Эта молчаливая сцена, эта скульптурная группа запомнились мне на всю жизнь. Тепло и радостно было у меня на душе. «Вот это настоящее, самое главное, самое важное, вот за один этот момент – спасибо Художественному театру», – взволнованно говорила я кому-то в антракте.

Впоследствии я много думала об образе Штокмана в трактовке Станиславского и поняла, как по-детски глупо тогда я воспринимала его великое, гениальное творение. Своей необыкновенной трактовкой роли он нарушил все каноны, по которым всегда, особенно в провинции, играли героя – носителя идеи автора, что удивило и испугало меня своей необычностью.

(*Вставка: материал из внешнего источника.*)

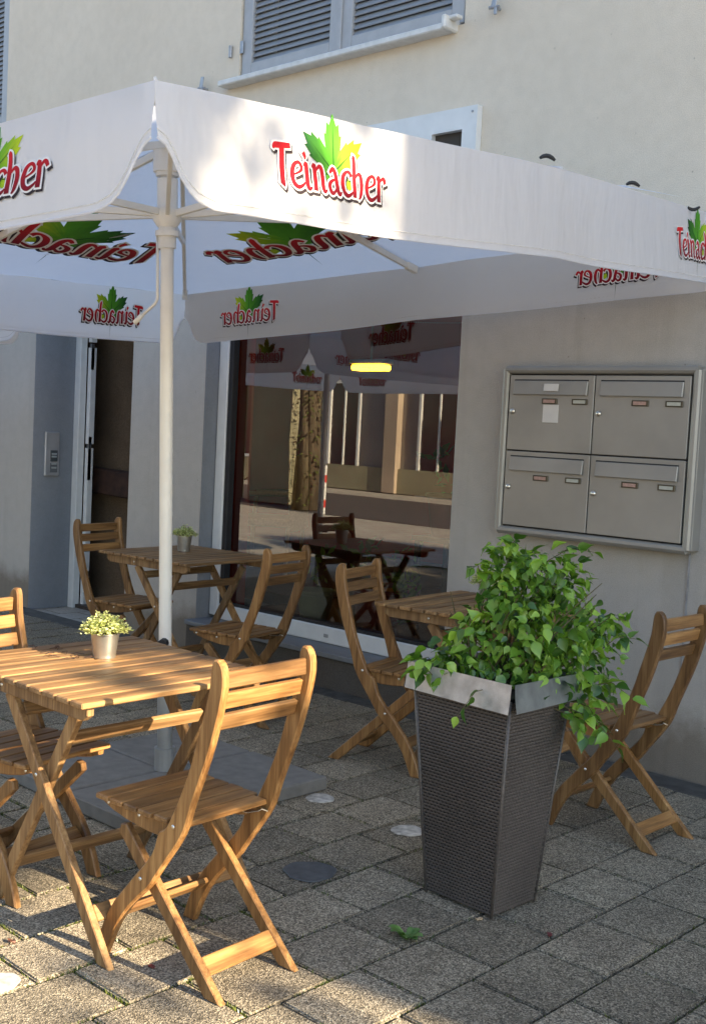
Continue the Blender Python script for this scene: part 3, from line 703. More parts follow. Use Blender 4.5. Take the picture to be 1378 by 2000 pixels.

Начались выпускные школьные экзамены в Михайловском театре. Естественно, я полетела смотреть и судить своих бывших товарищей по школе не как ученица, а как актриса. На одном из школьных спектаклей Владимир Николаевич Давыдов, увидя меня, сказал: «Вульфочка, милая, что вы тут торчите, а вас ищет Станиславский. Он меня спрашивал о вас, хочет с вами поговорить. Завтра же поезжайте к нему в театр».

На другой день я помчалась в Панаевский театр, где были гастроли Художественного театра. Шла генеральная репетиция «Мещан» Горького. Меня проводили за кулисы в маленькую темную комнату, где сидел Станиславский.

Константин Сергеевич очень любезно меня встретил, вспомнил о письме Давыдова и о нашем разговоре в Москве и спросил, не хочу ли я вступить в труппу Художественного театра, главным образом на роль Сони в «Дяде Ване», так как М. П. Лилина, игравшая эту роль, больна. Я ответила, что не могу принять это предложение, пока не переговорю с Незлобиным. «Я ему дала слово будущий сезон служить у него в Риге, а ведь слово надо держать, правда?» – сказала я. Станиславский засмеялся: «Ну, решайте сами, а пока хотите посмотреть генеральную репетицию „Мещан“? Сейчас начнем».

Я с восторгом согласилась. Замечательная игра актеров – О. Книппер, А. Артема и других – волновала и радовала. Не забыть Артема в роли Перчихина – детская ясность, чистота, прозрачность, какой-то внутренний свет исходили от всего облика Перчихина.

Всю ночь я думала о Художественном театре, вспоминала письмо Веры Федоровны, ее строгие упреки, свою клятву… Начались мои муки. Что мне делать? Я не могу, не смею нарушить данное Незлобину слово. Контракта я не подписывала (у него все служили на слово, без договоров), но слово, данное слово, сильнее всякого контракта. Мне эту мысль внушила Вера Федоровна, осудив меня за то, что я нарушила данное ей слово. С кем посоветоваться? С Давыдовым? Нет, к нему я не пошла. Я знала, что он посоветует мне обратное тому, о чем кричала моя совесть. Потерзавшись, я решила остаться у Незлобина, не написав ему даже о предложении Художественного театра, – боялась повторения истории с Комиссаржевской.

Я очень скоро убедилась, какую непростительную, непоправимую ошибку совершила. Мой артистический рост, мое актерское созревание пошли бы совсем по другому пути, если бы я приняла предложение К. С. Станиславского. Я избавила бы себя от мучений провинциальной работы, а главное – избежала бы многих и многих недостатков, навыков и штампов, которые я приобрела в своих странствиях по провинциальным сценам.